Definition of Ionic Bonding

Answer 19

Ionic bonding is the transfer of electrons from one atom to another, resulting in the formation of positively and negatively charged ions.

Question 20

Types of Elements Involved in Ionic Bonding

Answer 20

Ionic bonds typically form between metals and nonmetals, where the metal atom loses electrons to form a positively charged cation, and the nonmetal atom gains electrons to form a negatively charged anion.

Question 21

Formation of Ionic Compounds

Answer 21

Ionic compounds are formed by the electrostatic attraction between positively and negatively charged ions, resulting in a lattice structure.

Question 22

Characteristics of Ionic Compounds

Answer 22

Ionic compounds have high melting and boiling points, are brittle, and conduct electricity when dissolved in water or molten state (but not in solid form).

Question 23

Properties of Ionic Bonds

Answer 23

Ionic bonds are strong electrostatic forces of attraction between oppositely charged ions.
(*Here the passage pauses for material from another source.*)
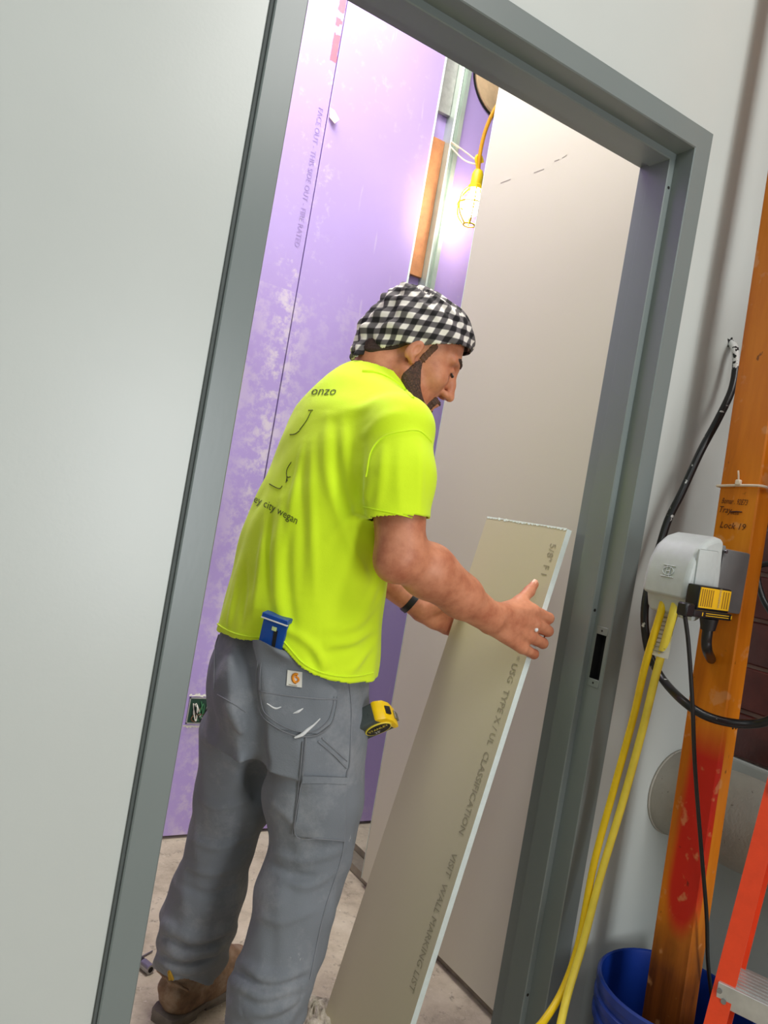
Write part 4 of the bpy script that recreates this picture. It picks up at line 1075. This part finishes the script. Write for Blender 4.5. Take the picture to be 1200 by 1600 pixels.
# paper flap hanging from the board joint
q = PY(519, 183, BACK_Y - .006)
pf = put('paper_flap', [q + A3(v) for v in ((-.012, .004, .03), (.004, .0, .026), (.024, -.012, -.004), (.010, -.008, -.022), (-.010, .002, -.004))], [(0, 1, 2, 3, 4)], M['string'])
md = pf.modifiers.new('thickness', 'SOLIDIFY'); md.thickness = .0015
tag(pf, 'small torn paper flap sticking out of the purple wall joint', 'paper scrap')
# yellow caged work lamp by the far end of the beige wall
lc = PY(738, 322, 2.40)
lamp = empty('work_lamp', tuple(lc), 'lit bulb in yellow cage hanging beside the purple wall', 'lamp')
S = Sdf(); S.ell(lc, A3([.034, .034, .040]), k=.01); S.cone(lc + A3([0, 0, .03]), lc + A3([0, 0, .07]), .02, .016, k=.02)
em = NT('lit_bulb'); em.b.inputs['Emission Color'].default_value = (1, .93, .84, 1); em.b.inputs['Emission Strength'].default_value = 40
sdf_obj('bulb', S, lc - .06, lc + .09, .004, em.m, lamp)
lathe('socket', [(.0, .135), (.016, .135), (.022, .12), (.022, .08), (.028, .075), (.028, .062), (.0, .062)], lc, M['cage'], lamp, 24)
for k in range(6):
    a = k * math.pi / 3; r_ = .055
    tube('cage_wire', [lc + A3([.026 * math.cos(a), .026 * math.sin(a), .068]), lc + A3([r_ * math.cos(a), r_ * math.sin(a), .03]), lc + A3([r_ * math.cos(a), r_ * math.sin(a), -.03]), lc + A3([.02 * math.cos(a), .02 * math.sin(a), -.075])], .0028, M['cage'], lamp, 6, 6)
for zz, r_ in ((.0, .056), (-.072, .022)):
    tube('cage_ring', [lc + A3([r_ * math.cos(a), r_ * math.sin(a), zz]) for a in np.linspace(0, 2 * math.pi, 25)], .0028, M['cage'], lamp, 6, 0)
tube('hanger_hook', [lc + A3([0, 0, .13]), lc + A3([-.012, 0, .155]), lc + A3([-.02, 0, .18]), lc + A3([-.002, 0, .19]), lc + A3([.012, 0, .17])], .006, M['cage'], lamp, 8, 6)
pl = bpy.data.lights.new('lamp_light', 'POINT'); pl.energy = 14; pl.color = (1, .90, .78); pl.shadow_soft_size = .04
po = bpy.data.objects.new('lamp_light', pl); COL.objects.link(po); po.location = lc; attach(po, lamp)
lampcord = [PY(748, 262, 2.40), PY(751, 235, 2.39), PY(760, 200, 2.37), PY(775, 168, 2.34), PY(797, 138, 2.30), PY(830, 95, 2.28)]
lampcord[0] = lc + A3([0, 0, .13])
tag(tube('lamp_cord', lampcord, .0075, M['orange_cord']), 'orange yellow cord feeding the hanging work lamp', 'cord')
sa, sb_, sc_ = PY(706, 222, 2.505), PY(728, 238, 2.45), lc + A3([-.004, 0, .165])
st_ = empty('tie_string', tuple(sa), 'doubled white string tying the work lamp to the metal stud', 'string')
tube('strand', [sa, sb_, sc_], .0028, M['string'], st_, 6, 6); tube('strand', [sa - A3([0, 0, .02]), sb_ - A3([.004, 0, .03]), sc_ - A3([.012, 0, .012])], .0028, M['string'], st_, 6, 6)
tube('strand', [A3([1.547, 2.508, sa[2]]), A3([1.57, 2.502, sa[2] - .008]), A3([1.594, 2.51, sa[2] - .004])], .0028, M['string'], st_, 6, 6)
# insulated duct end high on the purple wall
q = PY(790, 128, 2.53)
du = empty('insulated_duct', (q[0], 2.54, q[2]), 'round tan insulated duct end poking through the purple wall', 'duct')
V, Fc = [], []
rings = [(.150, 2.545), (.150, 2.527), (.146, 2.523), (.128, 2.521), (.125, 2.525), (.104, 2.523), (.100, 2.527), (.078, 2.524), (.0745, 2.528), (.05, 2.525), (.0, 2.525)]
for (r_, y_) in rings:
    for k in range(48):
        a = 2 * math.pi * k / 48; V.append((q[0] + r_ * math.cos(a), y_, q[2] + r_ * math.sin(a)))
for i in range(len(rings) - 1):
    for k in range(48): Fc.append((i * 48 + k, i * 48 + (k + 1) % 48, (i + 1) * 48 + (k + 1) % 48, (i + 1) * 48 + k))
put('insulation', V, Fc, simple('tan_insulation', (206, 178, 140), .8, var=.1, scale=18, bump=.3), du, smooth=30)
tube('dark_gap_ring', [(q[0] + 0.153 * math.cos(a), 2.536, q[2] + .153 * math.sin(a)) for a in np.linspace(0, 2 * math.pi, 49)], .004, M['dark'], du, 6, 0)  # dark ring painted as the shade in the gap around the duct
# heap of swept plaster dust in front of the right boot
q = PZ(486, 1590, 0); V, Fc = [], []; NR, NA = 14, 40
for i in range(NR + 1):
    for k in range(NA):
        a = 2 * math.pi * k / NA; e_ = 1 + .22 * math.sin(a * 3 + 1) + .12 * math.sin(a * 7); r_ = .105 * e_ * i / NR
        h = .026 * max(0, 1 - (i / NR) ** 1.6) * (1 + .35 * math.sin(a * 5 + i) + .3 * math.sin(i * 1.9 + a * 2)) + random.uniform(-.0015, .0015)
        V.append((q[0] + r_ * math.cos(a) * .7, q[1] + r_ * math.sin(a), max(.0006, h) if i < NR else .0004))
for i in range(NR):
    for k in range(NA): Fc.append((i * NA + k, i * NA + (k + 1) % NA, (i + 1) * NA + (k + 1) % NA, (i + 1) * NA + k))
def dust_mat():
    s = NT('plaster_dust'); s.color(s.ramp(s.noise(34, 8, 0.75), (0.35, lin((118, 110, 98))), (0.5, lin((176, 168, 150))), (0.66, lin((208, 200, 184))))); s.b.inputs['Roughness'].default_value = .95; s.bump(s.noise(70, 8, .7), .7, .004); return s.m
tag(put('dust_heap', V, Fc, dust_mat(), None, smooth=True), 'low heap of grey plaster dust on the concrete by the drywall strip', 'dust', None, 'stuff')
# small metal bit holder on the concrete
q = PZ(231, 1512, .012)
nd = empty('socket_bit', (q[0], q[1], 0), 'small dark metal socket driver lying on the concrete by the left jamb', 'tool')
ax_ = unit(A3([.35, -.93, 0])); q = A3([q[0], q[1], .0125])
cyl('shank', q - ax_ * .075, q - ax_ * .02, .011, M['black'], nd, 14); cyl('head', q - ax_ * .02, q + ax_ * .012, .0125, M['steel'], nd, 16)
cyl('bore', q + ax_ * .0118, q + ax_ * .0126, .007, M['dark'], nd, 12)
q2 = PZ(228, 1492, .004); nl = tube('nail', [q2 - A3([.02, .01, 0]), q2 + A3([.02, .012, 0])], .002, M['steel'], None, 6, 0); tag(nl, 'thin steel nail on the concrete behind the socket driver', 'nail')

# ================================================================== RIGHT OF THE DOORWAY
# pipe in canvas jacket along the brick wall
PC = A3([1.652, 0, .70])
pipe = empty('insulated_pipe', (PC[0], 1.15, PC[2]), 'fat grey canvas wrapped pipe coming out of the wall by the post', 'pipe')
prof_p = [(y, .100 + .0015 * math.sin(y * 40) + random.uniform(-.0006, .0006)) for y in np.linspace(1.149, -1.0, 60)]
V, Fc = [], []
for (y_, r_) in prof_p:
    for k in range(40):
        a = 2 * math.pi * k / 40; V.append((PC[0] + r_ * math.cos(a), y_, PC[2] + r_ * math.sin(a)))
for i in range(59):
    for k in range(40): Fc.append((i * 40 + k, i * 40 + (k + 1) % 40, (i + 1) * 40 + (k + 1) % 40, (i + 1) * 40 + k))
put('jacket', V, Fc, M['jacket'], pipe, smooth=True)
tube('wall_seal', [(PC[0] + .1015 * math.cos(a), 1.1475, PC[2] + .1015 * math.sin(a)) for a in np.linspace(0, 2 * math.pi, 41)], .003, M['jacket'], pipe, 6, 0)

# post standing in the bucket
PX0, PX1, PY0, PY1 = 1.437, 1.486, .905, .994
lean = .028
post = empty('post', (1.47, .94, 0.014), 'orange stained timber post with red patch standing in the blue bucket', 'post')
def pl_(z): return lean * (z - .35)
bm = bmesh.new(); bm_box(bm, (PX0, PY0, 0.014), (PX1, PY1, 2.75), .003)
bmesh.ops.bisect_plane(bm, geom=bm.verts[:] + bm.edges[:] + bm.faces[:], plane_co=(0, 0, 1.2), plane_no=(0, 0, 1))
for v in bm.verts: v.co.y += pl_(v.co.z)
from_bm('timber', bm, M['post'], post, 30)
def pface(y, z): return A3([PX0 - .0006, y + pl_(z), z])
def pwrite(s_, px, size, sh=0.0, sx=1.0):
    o = PX(*px, PX0 - .0008); text_plane('handwriting', s_, size, o, A3([0, -1.0, 0.0]) * sx, A3([0, 0, 1.0]), simple('marker_ink', (70, 28, 8), .6), post, sh)
pwrite('Bomar . 92E73', (1127, 786), .0165, .3, .60); pwrite('Tray', (1122, 800), .019, .25, .85); pwrite('Lock 19', (1124, 824), .019, .2, .95)
a_, b_ = PX(1140, 800, PX0 - .0012), PX(1159, 800, PX0 - .0012); tube('struck_line', [a_, (a_ + b_) / 2 + A3([0, 0, .001]), b_], .0012, simple('marker', (70, 28, 8), .6), post, 5, 3)
text_plane('handwriting', 'sess', .012, PX(1141, 803, PX0 - .0008), A3([0, -1.0, 0]), A3([0, 0, 1.0]), bpy.data.materials['marker'], post)
for z in (.78, .775):
    pass
for dy in (.012, .022):
    z = PY(1130, 1139, PY0 + .01)[2]; cyl('screw_hole', (PX0 + .018 + dy, PY0 + pl_(z) - .0006, z), (PX0 + .018 + dy, PY0 + pl_(z) + .001, z), .003, M['dark'], post, 10)
# white tie wound round the post
zt_ = PX(1128, 760, PX0)[2]; off = pl_(zt_)
ring = [(PX0 - .004, PY1 + off + .004, zt_), (PX0 - .005, (PY0 + PY1) / 2 + off, zt_ + .004), (PX0 - .004, PY0 + off - .004, zt_ + .006), ((PX0 + PX1) / 2, PY0 + off - .005, zt_ + .006), (PX1 + .004, PY0 + off - .004, zt_ + .005),
        (PX1 + .005, (PY0 + PY1) / 2 + off, zt_ + .003), (PX1 + .004, PY1 + off + .004, zt_), ((PX0 + PX1) / 2, PY1 + off + .005, zt_), (PX0 - .004, PY1 + off + .004, zt_)]
tie = empty('zip_tie', ring[0], 'thin white tie wrapped round the orange post above the handwriting', 'tie')
tube('band', ring, .0028, M['string'], tie, 7, 5)
qk = PX(1154, 754, PX0 - .006); box('knot', qk - A3([.005, .006, .006]), qk + A3([.004, .006, .006]), M['string'], tie, .002)
tube('tail', [qk, qk + A3([-.004, .0, .014]), qk + A3([-.005, .002, .024])], .002, M['string'], tie, 6, 4)

# weatherproof outlet box with bubble cover on the post face
zc = PX(1140, 908, PX0)[2]; yo = pl_(zc)
ob = empty('outlet_box', (PX0, .965 + yo, zc), 'grey weatherproof outlet box with bubble cover fixed to the orange post', 'outlet box')
by0, by1 = .903 + yo, .980 + yo; bz0, bz1 = zc - .062, zc + .062
box('box_body', (PX0 - .094, by0, bz0), (PX0 - .0005, by1, bz1), M['boxgrey'], ob, .005, None, 2)
box('gasket_plate', (PX0 - .099, by0 - .003, bz0 - .003), (PX0 - .093, by1 + .003, bz1 + .003), M['dark'], ob, .001)
box('cover_plate', (PX0 - .108, by0 - .004, bz0 - .004), (PX0 - .099, by1 + .004, bz1 + .004), M['boxgrey'], ob, .002)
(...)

They are non-directional and form a three-dimensional lattice structure.

Question 24

Examples of Ionic Compounds

Answer 24

Examples include sodium chloride (NaCl), potassium iodide (KI), calcium chloride (CaCl2), magnesium oxide (MgO), and aluminum oxide (Al2O3)

Question 25

Definition of Metallic Bonding

Answer 25

Metallic bonding is the electrostatic attraction between positively charged metal ions and delocalized electrons within a metal structure

Question 26

Role of Valence Electrons

Answer 26

Valence electrons in metal atoms become delocalized and are free to move throughout the metal lattice, forming a “sea of electrons.”

Question 27

Characteristics of Metallic Bonds

Answer 27

Metallic bonds are non-directional, strong, and result in malleable, ductile, and good conductors of heat and electricity.

Question 28

Formation of Metallic Crystals

Answer 28

Metallic crystals consist of closely packed positive metal ions surrounded by a “sea” of delocalized electrons.

Question 29

Conductivity of Metals

Answer 29

Metals conduct electricity due to the presence of delocalized electrons that are free to move and carry electric charge

Question 30

Malleability and Ductility

Answer 30

Metallic bonding allows metal atoms to slide past each other without breaking bonds, making metals malleable (able to be hammered into thin sheets) and ductile (able to be drawn into wires).

Question 31

Strength of Metallic Bonds

Answer 31

Metallic bonds are strong due to the attraction between positively charged metal ions and the sea of delocalized electrons.

Question 32

Definition of Nanoparticles

Answer 32

Nanoparticles are particles with dimensions in the nanometer range, typically between 1 and 100 nanometers.

Question 33

Properties of Nanoparticles

Answer 33

Nanoparticles often exhibit unique physical, chemical, and optical properties due to their small size and high surface area-to-volume ratio.

Question 34

Definition of Chemical Bonding:

Answer 34

Chemical bonding is the process by which atoms combine to form molecules or compounds through the sharing, gaining, or losing of electrons.